The transaction provides CPM with enhanced financial flexibility, allowing it to continue its strategic growth initiatives, while also enabling Gilbert Global Equity Capital and its limited partners, the Company’s controlling shareholder, to realize a return of capital substantially in excess of its original investment while leaving its ownership stake unchanged.
Cypress acted as financial advisor to Gilbert Global Equity Capital LLC in connection with the dividend recapitalization of CPM Holdings.
Micronetics, Inc., a leading microwave and radio frequency (RF) components and integrated multifunction subassemblies used in a variety of commercial wireless, defense and aerospace products, including satellite communications, electronic warfare and electronic counter-measures. The Company’s products are embedded in a variety of radars, electronic warfare systems, guidance systems, wireless telecommunications and satellite equipment.

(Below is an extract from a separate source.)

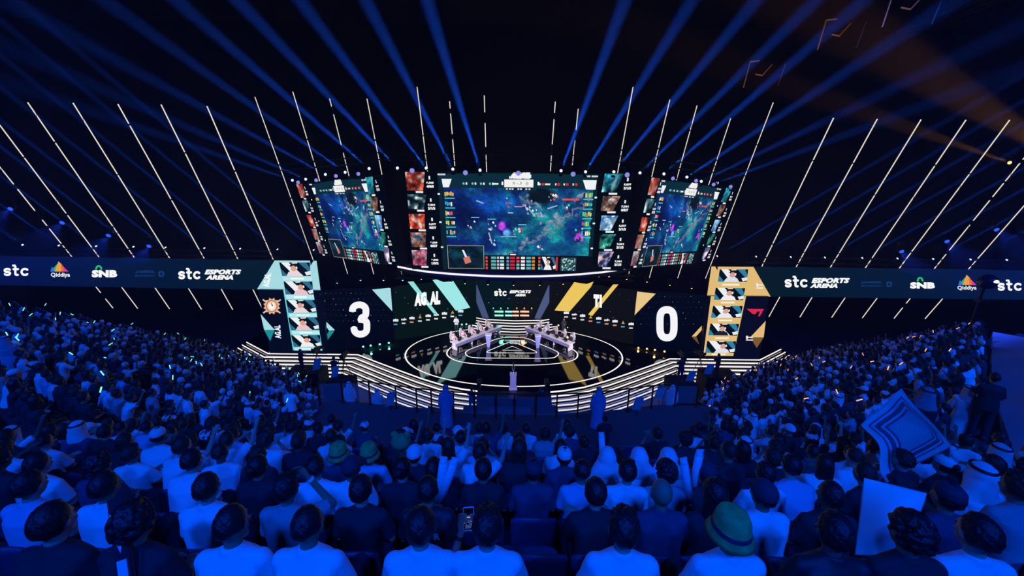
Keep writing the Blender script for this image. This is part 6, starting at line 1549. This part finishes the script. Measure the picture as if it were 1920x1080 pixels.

Over the past several years, Cypress assisted senior management and the Board of Directors with respect to the Company’s strategic positioning and financial alternatives including the evaluation of a number of potential acquisitions and assisted in exploring, both on an informal and formal basis, strategic and financing transactions with several parties
Engaged to explore strategic alternatives for the Company, Cypress facilitated and managed a competitive sale process that led to a negotiated transaction with Mercury Computer Systems. Mercury agreed to pay $14.80 per share in cash for each of the outstanding shares of Micronetics, representing a premium of 97% over Micronetics’ closing price one day prior to the announcement of $7.49 and a 154% premium over Micronetics’ unaffected closing price.
Cypress advised Micronetics in all phases of the transaction including the auction sale process, due diligence, management presentations, negotiations with Mercury Computer Systems, and rendering a fairness opinion.